Volver a casa. No es de cobardes es de valientes. En casa están los que te quieren. La casa para un hijo es mucho más que un techo es un hogar. Irse puede parecer desprecio, para el que se queda es dolor que genera esperanza en la vuelta y el nuevo encuentro. Volver a casa es conocer bien el amor del que te va a abrazar. No es volver a casa es volver a unos brazos, a un encuentro.

No hubo mirada hacía el pasado. El presente que lo llenaba todo, el futuro volvía estar lleno de luz, de posibilidades y no de hambre y muerte. Se juntaron la esperanza del Padre en su vuelta y la decisión de volver del hijo. No volvía a una casa, volvía a un abrazo.

El corazón de Dios es nuestro hogar. No importa lo lejos que estemos o cuanto nos hayamos extraviado. Estando lejos o estando cerca hay que recorrer el camino de la misericordia. La puerta está abierta. Hay esperanza.

La reconciliación siempre termina en fiesta, en banquete de familia. Sin embargo, el rencor del corazón no acepta la conversión y mata la alegría restauradora del perdón. Sólo el amor misericordioso del Padre rehabilita a los hijos como tales y a los hermanos entre sí.

Por mucho daño que cause un hijo, un padre siempre está dispuesto a perdonar. ¡Ese es el gran regalo de Dios!

Tanto si vuelvo a casa, herido y humillado por el pecado, como si permanezco en ella, siempre encontraré un Padre misericordioso que me quiere como soy, que no me juzga ni me exige nada, que me revela que el otro es un hermano a quien amar.
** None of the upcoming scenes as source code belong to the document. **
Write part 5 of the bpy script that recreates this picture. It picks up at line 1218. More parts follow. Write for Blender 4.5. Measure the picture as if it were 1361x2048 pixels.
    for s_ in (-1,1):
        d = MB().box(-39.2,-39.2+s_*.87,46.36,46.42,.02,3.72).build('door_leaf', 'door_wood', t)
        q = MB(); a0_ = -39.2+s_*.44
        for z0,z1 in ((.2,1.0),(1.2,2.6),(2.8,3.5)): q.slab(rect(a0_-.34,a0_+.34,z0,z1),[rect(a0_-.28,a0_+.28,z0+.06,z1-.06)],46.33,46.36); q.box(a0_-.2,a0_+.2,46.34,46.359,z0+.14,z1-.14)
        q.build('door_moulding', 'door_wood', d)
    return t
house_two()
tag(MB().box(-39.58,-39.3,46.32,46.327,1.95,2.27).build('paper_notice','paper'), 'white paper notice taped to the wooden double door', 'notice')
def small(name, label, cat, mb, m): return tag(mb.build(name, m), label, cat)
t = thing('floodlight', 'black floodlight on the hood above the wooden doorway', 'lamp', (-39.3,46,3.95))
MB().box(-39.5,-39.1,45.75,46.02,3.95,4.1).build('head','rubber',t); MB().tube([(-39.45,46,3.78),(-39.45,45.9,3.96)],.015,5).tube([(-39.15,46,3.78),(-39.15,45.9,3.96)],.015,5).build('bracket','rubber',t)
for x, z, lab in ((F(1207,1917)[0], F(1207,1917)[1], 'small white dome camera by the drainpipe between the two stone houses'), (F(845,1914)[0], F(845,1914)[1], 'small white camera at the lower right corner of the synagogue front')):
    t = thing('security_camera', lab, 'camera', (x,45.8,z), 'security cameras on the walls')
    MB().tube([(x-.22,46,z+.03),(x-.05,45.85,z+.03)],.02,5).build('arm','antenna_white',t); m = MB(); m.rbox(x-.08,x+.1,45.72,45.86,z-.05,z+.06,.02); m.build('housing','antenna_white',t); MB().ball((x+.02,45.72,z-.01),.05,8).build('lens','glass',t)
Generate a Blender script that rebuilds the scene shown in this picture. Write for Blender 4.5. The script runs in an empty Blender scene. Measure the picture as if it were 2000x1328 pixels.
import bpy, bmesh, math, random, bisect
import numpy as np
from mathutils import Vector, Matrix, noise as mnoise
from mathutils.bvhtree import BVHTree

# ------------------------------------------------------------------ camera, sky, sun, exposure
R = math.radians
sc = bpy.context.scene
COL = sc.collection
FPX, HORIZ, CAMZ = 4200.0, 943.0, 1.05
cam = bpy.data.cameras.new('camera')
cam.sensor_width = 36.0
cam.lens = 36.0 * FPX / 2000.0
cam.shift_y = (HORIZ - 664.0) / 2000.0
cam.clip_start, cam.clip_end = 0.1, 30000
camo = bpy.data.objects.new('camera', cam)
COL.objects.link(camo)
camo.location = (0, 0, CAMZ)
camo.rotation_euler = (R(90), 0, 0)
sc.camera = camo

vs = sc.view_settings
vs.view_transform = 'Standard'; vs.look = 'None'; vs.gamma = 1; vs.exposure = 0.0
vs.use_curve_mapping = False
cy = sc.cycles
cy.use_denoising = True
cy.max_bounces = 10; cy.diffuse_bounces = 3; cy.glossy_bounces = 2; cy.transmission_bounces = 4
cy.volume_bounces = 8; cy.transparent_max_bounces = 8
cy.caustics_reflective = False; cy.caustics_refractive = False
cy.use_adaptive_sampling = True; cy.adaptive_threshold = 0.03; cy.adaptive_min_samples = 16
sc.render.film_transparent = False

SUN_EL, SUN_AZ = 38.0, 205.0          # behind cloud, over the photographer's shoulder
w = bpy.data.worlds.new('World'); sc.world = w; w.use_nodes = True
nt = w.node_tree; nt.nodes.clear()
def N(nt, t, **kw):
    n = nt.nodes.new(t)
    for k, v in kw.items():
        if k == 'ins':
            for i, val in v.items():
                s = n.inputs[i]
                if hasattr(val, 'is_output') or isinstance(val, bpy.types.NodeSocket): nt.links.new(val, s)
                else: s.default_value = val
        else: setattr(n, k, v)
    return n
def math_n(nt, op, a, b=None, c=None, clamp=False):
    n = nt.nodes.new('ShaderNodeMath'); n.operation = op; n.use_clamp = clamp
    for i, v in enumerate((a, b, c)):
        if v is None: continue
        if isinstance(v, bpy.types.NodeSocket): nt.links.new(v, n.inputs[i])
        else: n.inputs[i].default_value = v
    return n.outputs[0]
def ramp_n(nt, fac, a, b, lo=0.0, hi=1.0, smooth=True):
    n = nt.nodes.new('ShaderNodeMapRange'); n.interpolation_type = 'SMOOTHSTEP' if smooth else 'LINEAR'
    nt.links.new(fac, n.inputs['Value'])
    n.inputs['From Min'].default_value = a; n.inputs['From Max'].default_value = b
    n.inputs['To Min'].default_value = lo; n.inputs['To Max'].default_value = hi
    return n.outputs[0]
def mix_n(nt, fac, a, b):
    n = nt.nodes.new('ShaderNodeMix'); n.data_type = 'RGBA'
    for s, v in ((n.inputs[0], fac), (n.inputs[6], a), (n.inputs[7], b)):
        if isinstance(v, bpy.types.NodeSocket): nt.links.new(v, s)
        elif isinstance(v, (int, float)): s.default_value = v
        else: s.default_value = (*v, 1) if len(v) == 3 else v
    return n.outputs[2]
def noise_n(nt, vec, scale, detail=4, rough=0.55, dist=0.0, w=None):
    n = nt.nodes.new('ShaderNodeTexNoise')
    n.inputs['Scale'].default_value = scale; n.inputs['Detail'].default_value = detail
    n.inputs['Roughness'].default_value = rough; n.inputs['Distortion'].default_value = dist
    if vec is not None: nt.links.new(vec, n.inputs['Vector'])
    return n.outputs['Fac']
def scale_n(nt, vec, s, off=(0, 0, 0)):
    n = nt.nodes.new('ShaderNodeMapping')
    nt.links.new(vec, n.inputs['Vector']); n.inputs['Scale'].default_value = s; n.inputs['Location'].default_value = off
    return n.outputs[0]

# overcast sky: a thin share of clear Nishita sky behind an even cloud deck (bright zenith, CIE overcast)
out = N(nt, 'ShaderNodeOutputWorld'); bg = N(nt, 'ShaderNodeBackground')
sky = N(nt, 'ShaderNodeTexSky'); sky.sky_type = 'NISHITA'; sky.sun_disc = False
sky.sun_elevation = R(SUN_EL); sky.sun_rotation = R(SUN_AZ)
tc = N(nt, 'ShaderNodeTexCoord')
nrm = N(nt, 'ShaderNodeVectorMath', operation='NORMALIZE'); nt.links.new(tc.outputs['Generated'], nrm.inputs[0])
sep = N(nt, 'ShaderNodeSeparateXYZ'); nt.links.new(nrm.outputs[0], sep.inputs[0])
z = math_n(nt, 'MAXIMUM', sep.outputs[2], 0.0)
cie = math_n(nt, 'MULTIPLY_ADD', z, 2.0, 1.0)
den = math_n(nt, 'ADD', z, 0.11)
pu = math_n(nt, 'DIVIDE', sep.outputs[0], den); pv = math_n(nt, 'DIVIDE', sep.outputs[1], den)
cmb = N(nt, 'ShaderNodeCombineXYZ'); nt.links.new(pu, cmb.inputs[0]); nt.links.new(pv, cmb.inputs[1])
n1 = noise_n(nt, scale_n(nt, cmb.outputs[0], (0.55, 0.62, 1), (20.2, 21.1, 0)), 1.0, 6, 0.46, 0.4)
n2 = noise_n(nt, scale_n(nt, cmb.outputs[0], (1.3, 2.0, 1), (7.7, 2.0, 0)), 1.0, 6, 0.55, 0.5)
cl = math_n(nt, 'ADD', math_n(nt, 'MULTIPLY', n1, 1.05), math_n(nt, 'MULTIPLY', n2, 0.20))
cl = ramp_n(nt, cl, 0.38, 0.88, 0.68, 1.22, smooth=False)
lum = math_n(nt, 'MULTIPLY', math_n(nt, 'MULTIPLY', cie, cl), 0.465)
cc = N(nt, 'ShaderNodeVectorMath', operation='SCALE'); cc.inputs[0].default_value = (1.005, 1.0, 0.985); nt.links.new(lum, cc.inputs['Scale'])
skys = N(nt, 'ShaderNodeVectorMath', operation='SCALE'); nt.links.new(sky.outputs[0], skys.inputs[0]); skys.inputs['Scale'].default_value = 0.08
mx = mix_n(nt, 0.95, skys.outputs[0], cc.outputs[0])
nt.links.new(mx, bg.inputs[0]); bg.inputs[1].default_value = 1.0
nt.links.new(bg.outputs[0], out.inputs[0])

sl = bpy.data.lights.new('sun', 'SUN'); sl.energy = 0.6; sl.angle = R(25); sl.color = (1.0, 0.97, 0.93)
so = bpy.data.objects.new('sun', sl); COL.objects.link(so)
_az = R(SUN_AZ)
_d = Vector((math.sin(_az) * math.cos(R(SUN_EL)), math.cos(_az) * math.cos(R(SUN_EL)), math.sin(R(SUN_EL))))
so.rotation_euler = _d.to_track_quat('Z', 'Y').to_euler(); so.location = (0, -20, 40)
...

¡Hasta dónde llega tu amor, Dios nuestro!

Tú, Padre de todos nosotros, sales a nuestro encuentro,
aunque te hayamos fallado, nos recibes de nuevo
una y mil veces, nos esperas con los brazos abiertos
y nos entregas el anillo de tu confianza.
 
Nosotros, en cambio, nos ponemos furiosos,
cuando a otros nos parece que les tratas mejor,
nos quejamos de nuestra suerte y sentimos envidia de otros hermanos,
juzgando tu comportamiento amoroso e incondicional.
 
Y es que Tú, Padre, tienes un corazón blando,
al que nada le hiere, más que nuestro desamor,
al que sólo le preocupa nuestra felicidad,
y que sólo desea que nos amemos como hermanos.
 
Ayúdanos a no volvernos exigentes con nadie,
a pedir perdón por nuestros errores, con humildad,
a aceptar que otros tengan mejor suerte,
a sentir con el otro, a amarle desde el adentro,
a captar lo que vive y a tratarle como le tratas Tú.